Every once in a while I peruse atheist sites just to bone up on what’s going on around me.  If people are going to explain to me why I’m an idiot for believing in God, I want to take advantage of that.  (And read that last sentence without an ounce of sarcasm.  I really want to understand- especially when it’s a former Christian making the explanation.)

I am always horrified at the amount of time meant making the philosophical explanation as compared to the amount of time devoted to explaining what major narcissistic assholes Christians are.  There will be long articles about simple concepts such as “if the Bible is true and it’s words are true and as 1 John 4 explains “God is love”, then does it make sense for his worshippers to be such unholy JERKS?”  Often these articles display a fair amount of bitterness, and are generally accompanied by numerous personal stories of being treated like crap by Christians.

I’m not exaggerating when I say that I read such diatribes with a fair amount of pain and embarrassment.  Years of listening closely have taught me that many Atheist’s principle argument against Christianity is, well, Christians.  I wish more Christians would look past themselves long enough to read what’s written between the lines.

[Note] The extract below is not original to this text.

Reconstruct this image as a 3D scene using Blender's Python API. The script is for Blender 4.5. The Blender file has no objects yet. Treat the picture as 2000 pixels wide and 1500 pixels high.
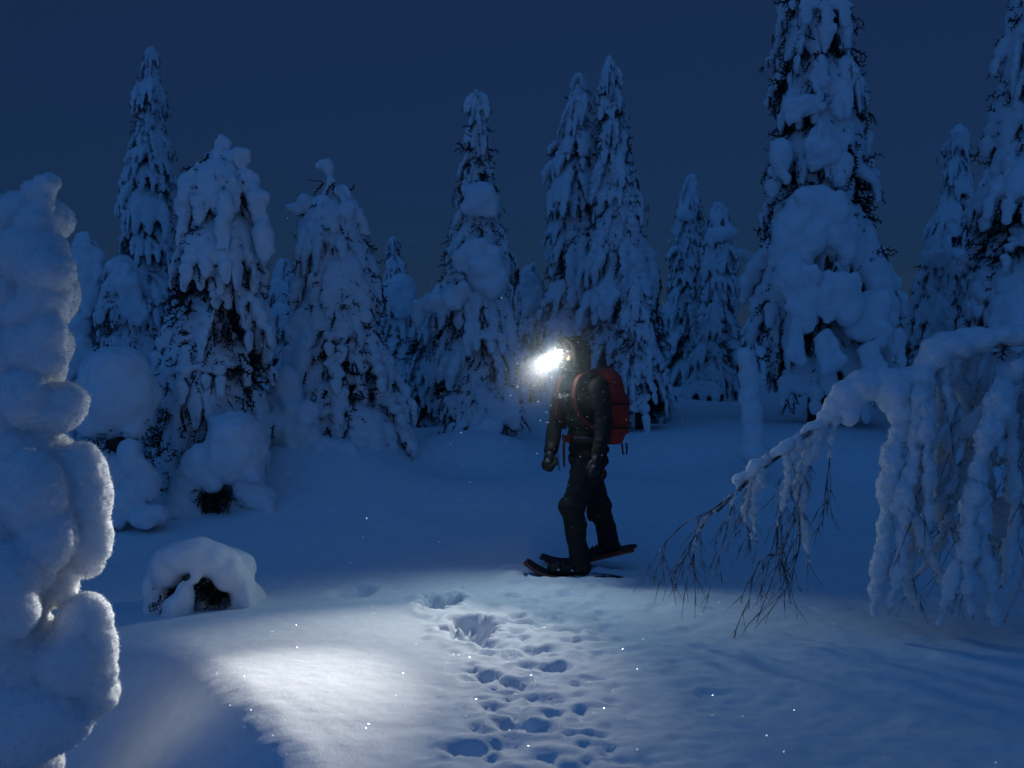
import bpy, bmesh, math, random
import numpy as np
from mathutils import Vector, Matrix, Euler

# ------------------------------------------------------------------ camera, world, light
SC = bpy.context.scene
COL = SC.collection
F = 2222.0            # focal length in photo pixels (2000 px wide)
CAMZ = 1.6
HOR = 700.0           # photo row of the horizon

cam_d = bpy.data.cameras.new('camera')
cam_d.sensor_width = 36.0
cam_d.lens = 36.0 * F / 2000.0
cam_d.shift_y = -(750.0 - HOR) / 2000.0
cam_d.clip_start = 0.05
cam_d.clip_end = 2000.0
cam_d.dof.use_dof = True
cam_d.dof.focus_distance = 8.6
cam_d.dof.aperture_fstop = 2.8
cam = bpy.data.objects.new('camera', cam_d)
COL.objects.link(cam)
cam.location = (0, 0, CAMZ)
cam.rotation_euler = (math.radians(90), 0, 0)
SC.camera = cam

SUN_EL, SUN_AZ = 4.0, 200.0
wd = bpy.data.worlds.new('World')
SC.world = wd
wd.use_nodes = True
nt = wd.node_tree
nt.nodes.clear()
sky = nt.nodes.new('ShaderNodeTexSky')
sky.sky_type = 'NISHITA'
sky.sun_disc = False
sky.sun_elevation = math.radians(SUN_EL)
sky.sun_rotation = math.radians(SUN_AZ)
sky.air_density = 1.0
sky.dust_density = 0.3
sky.ozone_density = 7.0
wb = nt.nodes.new('ShaderNodeMix')            # the camera's cool white balance
wb.data_type = 'RGBA'; wb.blend_type = 'MULTIPLY'
wb.inputs[0].default_value = 1.0
wb.inputs[7].default_value = (1.0, 0.85, 0.95, 1)
bg = nt.nodes.new('ShaderNodeBackground')
bg.inputs[1].default_value = 0.042
out = nt.nodes.new('ShaderNodeOutputWorld')
nt.links.new(sky.outputs[0], wb.inputs[6])
veil = nt.nodes.new('ShaderNodeMix')          # even twilight cloud veil over the whole sky
veil.data_type = 'RGBA'; veil.inputs[0].default_value = 0.70
veil.inputs[7].default_value = (0.27, 0.61, 1.66, 1)
nt.links.new(wb.outputs[2], veil.inputs[6])
nt.links.new(veil.outputs[2], bg.inputs[0])
nt.links.new(bg.outputs[0], out.inputs[0])

sun_d = bpy.data.lights.new('sun', 'SUN')      # twilight glow after sunset
sun_d.energy = 0.42
sun_d.angle = math.radians(110)
sun_d.color = (0.030, 0.29, 1.0)
sun = bpy.data.objects.new('sun', sun_d)
COL.objects.link(sun)
sun.rotation_euler = (math.radians(38), 0, math.radians(-22))

SC.view_settings.view_transform = 'Standard'
SC.view_settings.look = 'None'
SC.view_settings.exposure = 0.0
SC.view_settings.gamma = 1.0
SC.view_settings.use_curve_mapping = False
SC.cycles.use_denoising = True
SC.cycles.max_bounces = 4
SC.cycles.diffuse_bounces = 2
SC.cycles.volume_bounces = 1
SC.cycles.sample_clamp_indirect = 4.0
SC.cycles.volume_step_rate = 1.0

# ------------------------------------------------------------------ helpers
def P(px, py, d):
    """a point d metres in front of the camera's start, given on the photo plan"""
    return np.array([(px - 1000.0) * d / F, d, CAMZ - (py - HOR) * d / F])

def _hash(ix, iy, iz, seed):
    h = (ix * 374761393 + iy * 668265263 + iz * 2147483647 + seed * 974634777) & 0xFFFFFFFF
    h = ((h ^ (h >> 13)) * 1274126177) & 0xFFFFFFFF
    h = (h ^ (h >> 16)) & 0xFFFFFFFF
    return h.astype(np.float64) / 4294967295.0

def vnoise(p, seed=0):
    p = np.asarray(p, dtype=np.float64)
    i = np.floor(p).astype(np.int64)
    f = p - i
    u = f * f * f * (f * (f * 6 - 15) + 10)
    r = 0
    for dx in (0, 1):
        wx = u[:, 0] if dx else 1 - u[:, 0]
        for dy in (0, 1):
            wy = u[:, 1] if dy else 1 - u[:, 1]
            for dz in (0, 1):
                wz = u[:, 2] if dz else 1 - u[:, 2]
                r = r + wx * wy * wz * _hash(i[:, 0] + dx, i[:, 1] + dy, i[:, 2] + dz, seed)
    return r * 2 - 1

def fbm(p, seed=0, octv=3, gain=0.5):
    a, s, t = 1.0, 0.0, 0.0
    p = np.asarray(p, dtype=np.float64)
    for k in range(octv):
        s = s + a * vnoise(p * (2.0 ** k) + 17.3 * k, seed + k)
        t += a
        a *= gain
    return s / t

def noise2(x, y, scale, seed, octv=3):
    x = np.asarray(x, dtype=np.float64); y = np.asarray(y, dtype=np.float64)
    sh = x.shape
    p = np.stack([x.ravel() / scale, y.ravel() / scale, np.full(x.size, 0.37 + seed)], 1)
    return fbm(p, seed, octv).reshape(sh)

def sstep(a, b, x):
    t = np.clip((np.asarray(x, dtype=np.float64) - a) / (b - a), 0, 1)
    return t * t * (3 - 2 * t)

def mesh_from(name, verts, faces, smooth=True):
    me = bpy.data.meshes.new(name)
    verts = np.asarray(verts, dtype=np.float32)
    if isinstance(faces, np.ndarray):
        n, k = faces.shape
        me.vertices.add(len(verts))
        me.vertices.foreach_set('co', verts.ravel())
        me.loops.add(n * k)
        me.loops.foreach_set('vertex_index', faces.ravel().astype(np.int32))
        me.polygons.add(n)
        me.polygons.foreach_set('loop_start', np.arange(0, n * k, k, dtype=np.int32))
        me.update(calc_edges=True)
    else:
        me.from_pydata([tuple(v) for v in verts], [], faces)
        me.update()
    me.polygons.foreach_set('use_smooth', np.full(len(me.polygons), smooth))
    return me

LATE = []           # linked at the very end, so that the fusing steps stay quick
def obj(name, me, mat=None, parent=None):
    o = bpy.data.objects.new(name, me)
    LATE.append(o)
    if mat is not None and len(me.materials) == 0:
        me.materials.append(mat)
    if parent is not None:
        o.parent = parent
    return o

def tag(o, label, cat=None, group=None, kind=None):
    o['label'] = label
    if cat: o['category'] = cat
    if group: o['group'] = group
    if kind: o['kind'] = kind
    return o

def thing(name, loc, label, cat, group=None, rotz=0.0):
    o = bpy.data.objects.new(name, None)
    o.empty_display_size = 0.1
    LATE.append(o)
    o.location = tuple(loc)
    o.rotation_euler = (0, 0, rotz)
    return tag(o, label, cat, group)

# icosphere template
_bm = bmesh.new(); bmesh.ops.create_icosphere(_bm, subdivisions=3, radius=1.0)
ICO_V = np.array([v.co[:] for v in _bm.verts]); ICO_F = np.array([[v.index for v in f.verts] for f in _bm.faces]); _bm.free()
_bm = bmesh.new(); bmesh.ops.create_icosphere(_bm, subdivisions=2, radius=1.0)
IC2_V = np.array([v.co[:] for v in _bm.verts]); IC2_F = np.array([[v.index for v in f.verts] for f in _bm.faces]); _bm.free()

class Blobs:
    def __init__(self):
        self.V, self.Fc, self.n = [], [], 0
    def add(self, c, r, rot=None, fine=True):
        tv, tf = (ICO_V, ICO_F) if fine else (IC2_V, IC2_F)
        r = np.array([r] * 3 if np.isscalar(r) else r, dtype=np.float64)
        v = tv * r
        if rot is not None:
            v = v @ np.array(Euler(rot).to_matrix()).T
        self.V.append(v + np.asarray(c)); self.Fc.append(tf + self.n); self.n += len(tv)
        return self
    def chain(self, pts, rad, fine=False, step=0.5):
        """spheres strung along a polyline"""
        for k in range(len(pts) - 1):
            a, b = np.asarray(pts[k], float), np.asarray(pts[k + 1], float)
            ra, rb = rad[k], rad[k + 1]
            n = max(2, int(np.linalg.norm(b - a) / (max(min(ra, rb), 1e-3) * step)) + 1)
            for t in np.linspace(0, 1, n):
                self.add(a + (b - a) * t, ra + (rb - ra) * t, fine=fine)
        return self
    def box(self, c, h, rot=None):
        v = np.array([[x, y, z] for x in (-1, 1) for y in (-1, 1) for z in (-1, 1)], float) * np.array(h)
        if rot is not None:
            v = v @ np.array(Euler(rot).to_matrix()).T
        f = np.array([[0, 1, 3], [0, 3, 2], [4, 6, 7], [4, 7, 5], [0, 4, 5], [0, 5, 1], [2, 3, 7], [2, 7, 6], [0, 2, 6], [0, 6, 4], [1, 5, 7], [1, 7, 3]])
        self.V.append(v + np.asarray(c)); self.Fc.append(f + self.n); self.n += 8
        return self
    def arrays(self):
        return np.concatenate(self.V), np.concatenate(self.Fc)

def fuse(name, blobs, voxel, smooth=4, disp=(), seed=0, origin=(0, 0, 0)):
    """union of the blobs as one continuous surface, then noise relief"""
    v, f = blobs.arrays()
    v = v - np.asarray(origin)
    me = mesh_from(name + '_raw', v, f)
    o = bpy.data.objects.new('fuse_work', me)
    COL.objects.link(o)
    m = o.modifiers.new('r', 'REMESH'); m.mode = 'VOXEL'; m.voxel_size = voxel; m.adaptivity = 0
    if smooth:
        s = o.modifiers.new('s', 'SMOOTH'); s.factor = 0.5; s.iterations = smooth
    dg = bpy.context.evaluated_depsgraph_get()
    res = bpy.data.meshes.new_from_object(o.evaluated_get(dg))
    bpy.data.objects.remove(o); bpy.data.meshes.remove(me)
    res.name = name
    if disp:
        n = len(res.vertices)
        co = np.empty(n * 3, np.float32); res.vertices.foreach_get('co', co); co = co.reshape(-1, 3).astype(np.float64)
        no = np.empty(n * 3, np.float32); res.vertex_normals.foreach_get('vector', no); no = no.reshape(-1, 3)
        d = np.zeros(n)
        for k, (amp, scale) in enumerate(disp):
            d += amp * fbm(co / scale + 31.7 * (seed + 1), seed + 5 * k, 2)
        co = co + no * d[:, None]
        res.vertices.foreach_set('co', co.astype(np.float32).ravel())
        res.update()
    res.polygons.foreach_set('use_smooth', np.ones(len(res.polygons), dtype=bool))
    return res

def tube_arrays(pts, rad, seg=6):
    pts = [Vector(p) for p in pts]
    V, Fc = [], []
    n = len(pts)
    up = Vector((0.13, 0.21, 0.97))
    for i, p in enumerate(pts):
        t = (pts[min(i + 1, n - 1)] - pts[max(i - 1, 0)]).normalized()
        a = t.cross(up)
        if a.length < 1e-3: a = t.cross(Vector((1, 0, 0)))
        a.normalize(); b = t.cross(a)
        r = rad[i] if not np.isscalar(rad) else rad
        for k in range(seg):
            an = 2 * math.pi * k / seg
            V.append(p + a * (r * math.cos(an)) + b * (r * math.sin(an)))
    for i in range(n - 1):
        for k in range(seg):
            k2 = (k + 1) % seg
            Fc.append((i * seg + k, i * seg + k2, (i + 1) * seg + k2, (i + 1) * seg + k))
    Fc.append(tuple(range(seg - 1, -1, -1)))
    Fc.append(tuple(range((n - 1) * seg, n * seg)))
    return V, Fc

class MB:
    """collects plain geometry for ONE mesh"""
    def __init__(self): self.V, self.Fc = [], []
    def put(self, V, Fc):
        n = len(self.V); self.V += [tuple(v) for v in V]; self.Fc += [tuple(i + n for i in f) for f in Fc]; return self
    def tube(self, pts, rad, seg=6): return self.put(*tube_arrays(pts, rad, seg))
    def build(self, name, mat, parent=None, smooth=True, origin=None):
        V = self.V
        if origin is not None: V = [(v[0] - origin[0], v[1] - origin[1], v[2] - origin[2]) for v in V]
        return obj(name, mesh_from(name, V, self.Fc, smooth), mat, parent)

def smooth_line(pts, n=8):
    """Catmull-Rom through the given points"""
    p = [np.asarray(q, float) for q in pts]
    p = [2 * p[0] - p[1]] + p + [2 * p[-1] - p[-2]]
    res = []
    for i in range(1, len(p) - 2):
        for t in np.linspace(0, 1, n, endpoint=False):
            a, b, c, d = p[i - 1], p[i], p[i + 1], p[i + 2]
            res.append(0.5 * (2 * b + (c - a) * t + (2 * a - 5 * b + 4 * c - d) * t ** 2 + (3 * b - a - 3 * c + d) * t ** 3))
    res.append(p[-2])
    return res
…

Atheists aren’t our enemies.

They, and their harsh critique of our religion, are a gift.  While the philosophical critique of our faith is (hopefully) one we’ve all examined and overcome, their sometimes-slightly-venomous critique of our behavior as a people is a necessary one.  They ask questions such as; “If Jesus’ clearest commandment was to love our neighbor, how can Christians justify their political beliefs/offensive evangelism/lack of donations to neighborhood associations”; or “If Jesus forgave the woman caught in adultery despite the law than how can Christians justify condemning homosexuals under the law”; or “how can anyone be so self involved as to think that God really cares that they lost their keys or spilled coffee on their shirt?”

I think that all Christians should both hear and prepare themselves to respond to such questions.  And when those questions bring a pill of conviction, we ought to take it.  I think we OUGHT to be ashamed that more Christian groups don’t donate to neighborhood associations.  (Or refuse to donate if said association doesn’t stock Christian evangelism materials.  Or to demand that associations block young womens access to pro-choice groups as a contingency to donation.)  I think there IS a great deal of confusion about how much time in the New Testament is devoted to our freedom from under the law and the fact that we so desperately seek to keep a set of laws to govern our behavior.  I think that there is a GREAT deal of narcissism in Christianity and not enough focus spent on, well, loving our neighbors.

But, most of all, I think that a Christian who is assured of their salvation need not fear hearing the voices from across the aisle.

Atheists aren’t our enemies.

And the more we treat them like it, the more we fill their forums.